Sunday, January 24, 2016

The RNC Sells its Soul to Trump

The moral corruption and retreat from sanity and decency of the Republican Party began years ago and ironically traces, in my view, to the rise of the "godly folks" in the party base.  The Christofascists, as I call them, who are neither sane nor decent people.  Hate, bigotry and a world view based on myths and - as one blogger friend puts it - belief in an imaginary invisible friend are now what drives the GOP and demagogues like Donald Trump and Ted Cruz are the natural result of the party's throwing aside of logic, reason, and belief in science in favor of racism and superstition.  Now, even the RNC seems ready to put the final nails in the coffin of the party by signalling that it will sell itself to Trump and Trumpism.   A column in the Washington Post looks at this final surrender.  Here are excerpts:
Late Thursday night, National Review, the storied conservative magazine founded by William F. Buckley, published an issue denouncing Donald Trump. . . . The Republican National Committee reacted swiftly — immediately revoking the permission it had given National Review to host a Republican presidential debate next month. 

That soft flapping sound you hear is the Grand Old Party waving the flag of surrender to Trump. Party elites — what’s left of the now-derided “establishment” — are acquiescing to the once inconceivable: that a xenophobic and bigoted showman is now the face of the Republican Party and of American conservatism. 

In recent days, influential Republicans including Bob Dole, Iowa Gov. Terry Branstad, RNC Chairman Reince Priebus, Rupert Murdoch and, as my Post colleagues reported, Rudy Giuliani and Rep. Peter King (N.Y.) have made noises about being able to stomach Trump. Republican donors are trying to insinuate themselves in the billionaire’s orbit. 

The Wall Street Journal editorial page had long criticized Trump’s candidacy, publishing an editorial in July arguing that the conservative media who applaud Trump “are hurting the cause.” The editors opined: “If Donald Trump becomes the voice of conservatives, conservatism will implode along with him.”

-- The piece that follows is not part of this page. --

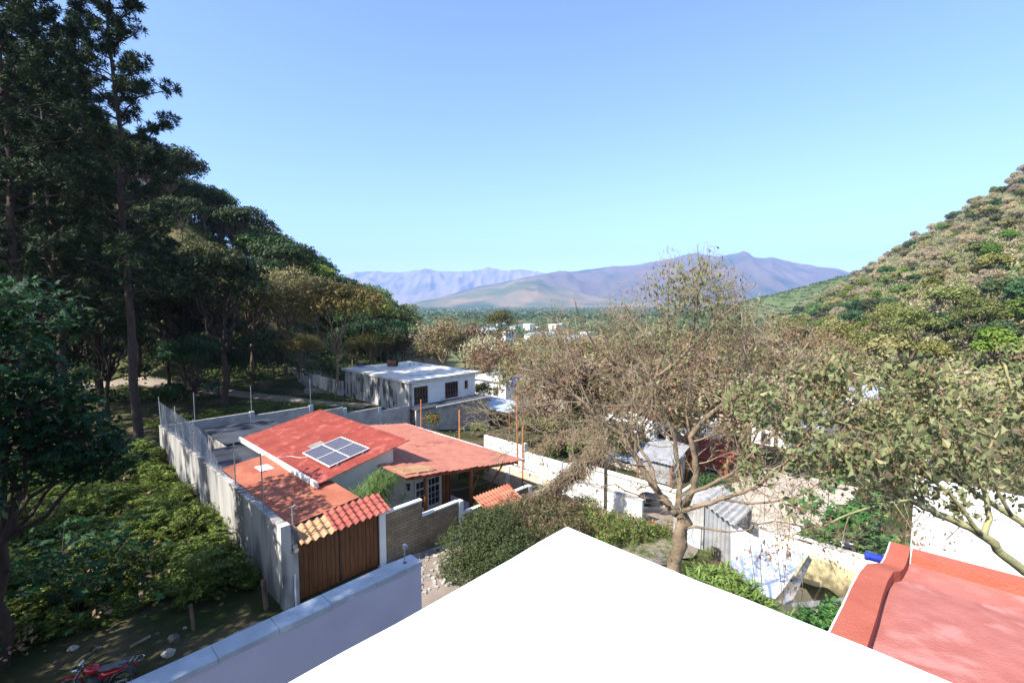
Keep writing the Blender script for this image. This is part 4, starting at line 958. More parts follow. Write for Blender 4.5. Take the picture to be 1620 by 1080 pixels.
for s_ in (-1, 1):
    MB().tube([bxy(.33, s_ * .36, 1.0), bxy(.38, s_ * .47, 1.0)], .02, 8).build("grip", M['black'], mo)
    MB().tube([bxy(.27, s_ * .3, 1.0), bxy(.22, s_ * .34, 1.16)], .006, 5).tube([bxy(.215, s_ * .34, 1.16), bxy(.20, s_ * .345, 1.165)], .055, 12).build("mirror", M['black'], mo)
MB().tube([bxy(.13, 0, .84), bxy(.02, 0, .83)], [.07, .085], 14).build("headlight", M['chrome'], mo)
MB().tube([bxy(.19, -.05, .99), bxy(.15, -.05, 1.02)], .05, 12).tube([bxy(.19, .06, .99), bxy(.15, .06, 1.02)], .05, 12).build("instrument_cluster", M['chrome'], mo)
def loft(name, secs, m):            # secs: (s, half width, zbottom, ztop)
    mb = MB(); k = 12
    for (s, w_, za, zb) in secs:
        for j in range(k):
            a = 2 * math.pi * j / k; mb.v.append(bxy(s, w_ * math.copysign(abs(math.cos(a)) ** .7, math.cos(a)), (za + zb) / 2 + (zb - za) / 2 * math.copysign(abs(math.sin(a)) ** .7, math.sin(a))))
    for i in range(len(secs) - 1):
        for j in range(k): mb.f.append((i * k + j, i * k + (j + 1) % k, (i + 1) * k + (j + 1) % k, (i + 1) * k + j)); mb.m.append(0)
    mb.f += [tuple(range(k))[::-1], tuple(range((len(secs) - 1) * k, len(secs) * k))]; mb.m += [0, 0]
    return mb.build(name, m, mo, smooth=True)
tk = loft("fuel_tank", [(.26, .05, .72, .84), (.32, .11, .68, .90), (.45, .14, .66, .92), (.58, .12, .66, .88), (.66, .07, .68, .80)], M['redbike'])
MB().tube([bxy(.42, 0, .915), bxy(.42, 0, .935)], .035, 12).build("fuel_cap", M['chrome'], tk)
st = loft("seat", [(.62, .07, .70, .79), (.7, .11, .70, .80), (.85, .12, .70, .80), (.95, .12, .71, .82), (1.05, .12, .72, .86), (1.2, .11, .73, .87), (1.3, .08, .75, .86)], M['seat'])
loft("engine", [(.40, .08, .28, .56), (.5, .13, .22, .62), (.68, .13, .22, .58), (.78, .08, .26, .5)], M['dark'])
loft("side_panel", [(.70, .10, .46, .70), (.85, .12, .48, .70), (1.1, .10, .56, .72), (1.35, .05, .64, .74)], M['redbike'])
MB().tube([bxy(.2, 0, .8), bxy(.38, 0, .5), bxy(.45, 0, .25)], .025, 7).tube([bxy(.45, 0, .25), bxy(.85, 0, .26), bxy(1.0, 0, .6)], .025, 7).build("frame", M['dark'], mo)
MB().tube([bxy(.8, -.09, .28), bxy(1.27, -.09, .30)], .02, 6).tube([bxy(.8, .09, .28), bxy(1.27, .09, .30)], .02, 6).build("swingarm", M['dark'], mo)
MB().tube([bxy(.42, -.12, .4), bxy(.5, -.15, .24), bxy(.95, -.16, .28), bxy(1.4, -.17, .42)], [.02, .02, .035, .04], 8).build("exhaust", M['chrome'], mo)
MB().tube([bxy(1.15, -.13, .86), bxy(1.62, -.13, .88), bxy(1.70, -.09, .88), bxy(1.70, .09, .88), bxy(1.62, .13, .88), bxy(1.15, .13, .86)], .012, 6).tube([bxy(1.4, -.13, .875), bxy(1.4, .13, .875)], .01, 6).tube([bxy(1.52, -.13, .877), bxy(1.52, .13, .877)], .01, 6).build("rear_rack", M['chrome'], mo)
MB().tube([bxy(1.5, 0, .72), bxy(1.56, 0, .71)], .05, 10).build("tail_light", M['redbike'], mo)
loft("rear_mudguard", [(1.1, .07, .62, .66), (1.35, .07, .64, .68), (1.55, .07, .52, .56), (1.62, .06, .40, .44)], M['black'])
loft("front_mudguard", [(-.2, .05, .60, .62), (.0, .06, .64, .66), (.18, .06, .60, .62), (.27, .05, .50, .52)], M['redbike'])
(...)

A week ago, the Journal reversed course. “Mr. Trump is a better politician than we ever imagined, and he is becoming a better candidate,” the editorialists wrote, speculating that “he might possibly be able to appeal to a larger set of voters than he has so far.”

[H]ow do you un-ring all these bells? Trump has in word and deed built his candidacy by antagonizing Latinos and Muslims, immigrants and women, Jews and African Americans, Asian Americans and the disabled. And if he walked away from his vows to deport 11 million illegal immigrants and to block Muslims from coming into the United States, he’d abandon the source of his power: the rage of angry, less-educated white men.

[T]he only thing more likely to devastate the Republican Party and the conservative movement than a Trump wipeout in November would be a Trump victory. Either way, he’d cement the Republican Party’s long-term demographic problems and bind conservatism to bigotry and nativism.
 
This is why I wonder about the self-deception of those GOP elites now cozying up to Trump. . . . . If, in future years, Republicans and conservatives are called to explain how Trump happened, they might recall this: Good people could have stopped him, but they didn’t.
Once again we see the RNC looking for a current election cycle  victory with no thought to the long terms consequences.  This is how those who once would have been shunned and looked at as a form of contagion were welcomed into the GOP only to ultimately hijack the party. This is precisely how the GOP has come to be the party of insanity and hate.  The RNC and the so-called establishment have seemingly learned nothing.